Artists In Business Need To Be Creative
I have been going through my piles of notebooks and loose studies in an effort to clean up my studio. I know I probably shouldn't have stacks of work on the ground and under the bed and on my desk and well... everywhere, but I can't help myself. I love every idea I have and assume most will be my next best one (once I get the time to work on them).
And it's from this place of loose papers and notebooks that I found a page illustrating an artist sales funnel from 2020 I had drawn up. Let's ignore most of that year and just focus on the following ideas:

When you follow any business guru, they'll tell you to think about the path your customer will take from viewing to converting. In a true business setting, your customer has a problem and need and your product has to be clear cut enough to solve it for them. But this just does not work for art.
Your ideal customer could be anyone for any reason at any time. Art just transcends traditional business paths and exists on its own playing field.
This brings me to my sales funnel, a practical approach for the modern day creative. ✨ The key components are still going to be the same: awareness, connection, and conversion, but the approach will be individualized and up to you.
If anything, it'll just show you how to be more aware of what you're doing and why you're doing it.
Awareness: Where is your audience?
I was on reddit this morning and there was an artist saying they were having trouble connecting and selling their work after everyone said they could totally sell it. I went to their site and the most obvious issue was the way they wrote about their work. Their art was sterilized and referred to as "Our Work" "Our Mission" - if there is one thing I detest the most, it's when Artists try to present themselves as companies. Be an individual. Make your work and acknowledge the solo-ness of your endeavor.
When you present your work to others, be intentional about where you're placing it and why. Knowing your audience as an artist isn't about knowing who your potential customer is, it's about knowing the individual who will connect with your story and share your art.
Be intentional with your audience and your presentation. Don't post to post. Don't engage with a trend if it doesn't make sense with you. Engagement for the sake of engagement does nothing. You want patrons. You want enthusiasts. You want buyers.
Connection: What is working?
You must craft the meaning, tell the story, and present your ideas to your audience in the right arena. Soft art music will never connect if it interrupts a rave. Ask yourself what is currently connecting with your audience and where it's happening. Why should they follow, share, and support you? What is it that you're providing?
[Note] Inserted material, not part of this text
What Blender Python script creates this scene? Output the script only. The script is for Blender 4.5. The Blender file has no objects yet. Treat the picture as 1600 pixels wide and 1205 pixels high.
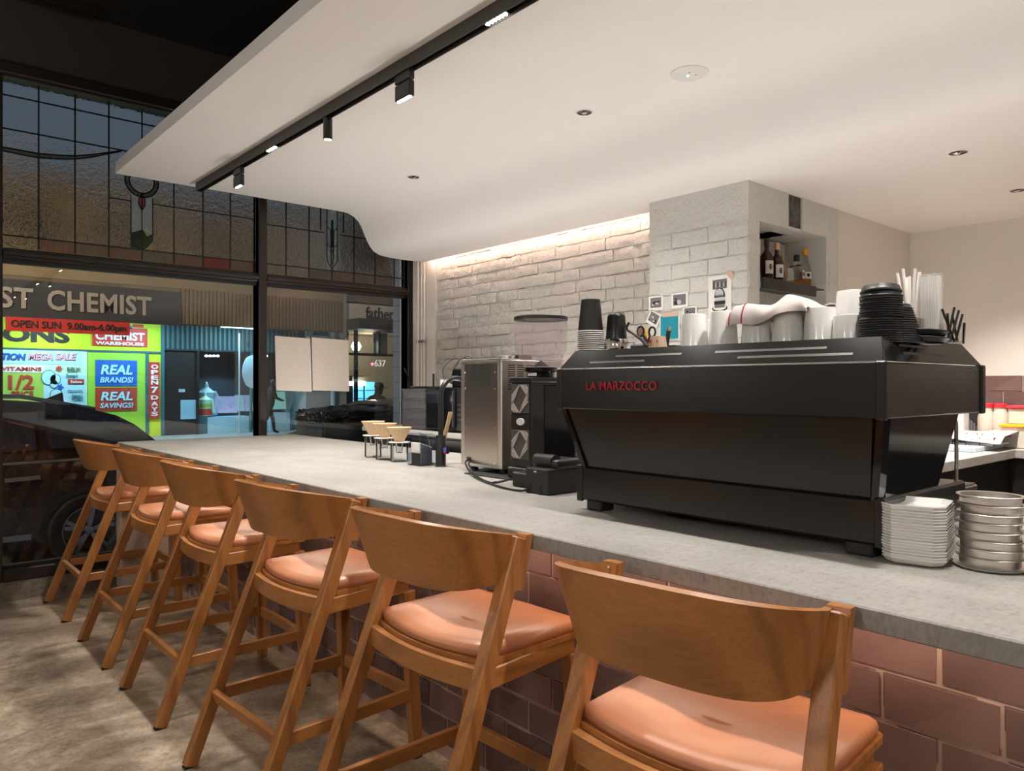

Now this last question is a bit tricky. If you don't provide a service or functional art item, what are you selling them on? And I hate to say, yourself, but it to a certain extent, you're selling them on you, the artist. Your persona, your story, your ideas. This is why it's so important to know why you make the art: because there are subjective connection points and objective connection points.
Subjective: comments, opinions, and niceties.
Objective: content creation, grid galleries or portfolios, and reshares.
You can engage and connect in personal ways and in non-personal ways. Subjective connection points call to the emotional interest in your art. They encourage the viewer to think about it deeper and finish the story. Your objective connection points are obvious ways you can showcase your art and have your audience take the first seemingly unprompted
step.
How will you use your art and your space to catch their attention?
Conversion: Why buy your art?
When I am online, surrounded by amazing artists doing amazing things... I don't feel very unique or original. I don't feel special or like there is much reason to purchase my work when there is much better work out there.
You need to stop that insecurity and identify your story. Find the passion that lies behind your art and why you make it. The ideas that fuel the subject matter and recurring themes.
Why do you make your art!?
Your unique selling proposition isn't some sweet deal on an original or a heavily discounted mug with a printed image. It's the fact that there's only so much artwork you will make in your lifetime. It's the ideas and the perspective on the world that you are translating through your medium. It's your art. It's your story.
When you know why you make your art, you can passionately declare it and begin to have conversations around it. Passion makes people care about ideas. Passion does more for art than trendy colors and sizes and patterns. Passion makes people think twice about why that art is sitting with them and they just can't shake the way the way it made them feel. Passion turns an audience member into a fan and then into a collector.
You can do all the right things at the bottom of your funnel by having easily clickable links and perfect photography and the best sounding CTAs but without passion, the sales won't last and neither will your customer base.
You are the Artist. You are the Art. Your story is simply the path you take to make it and your passion brings it to life.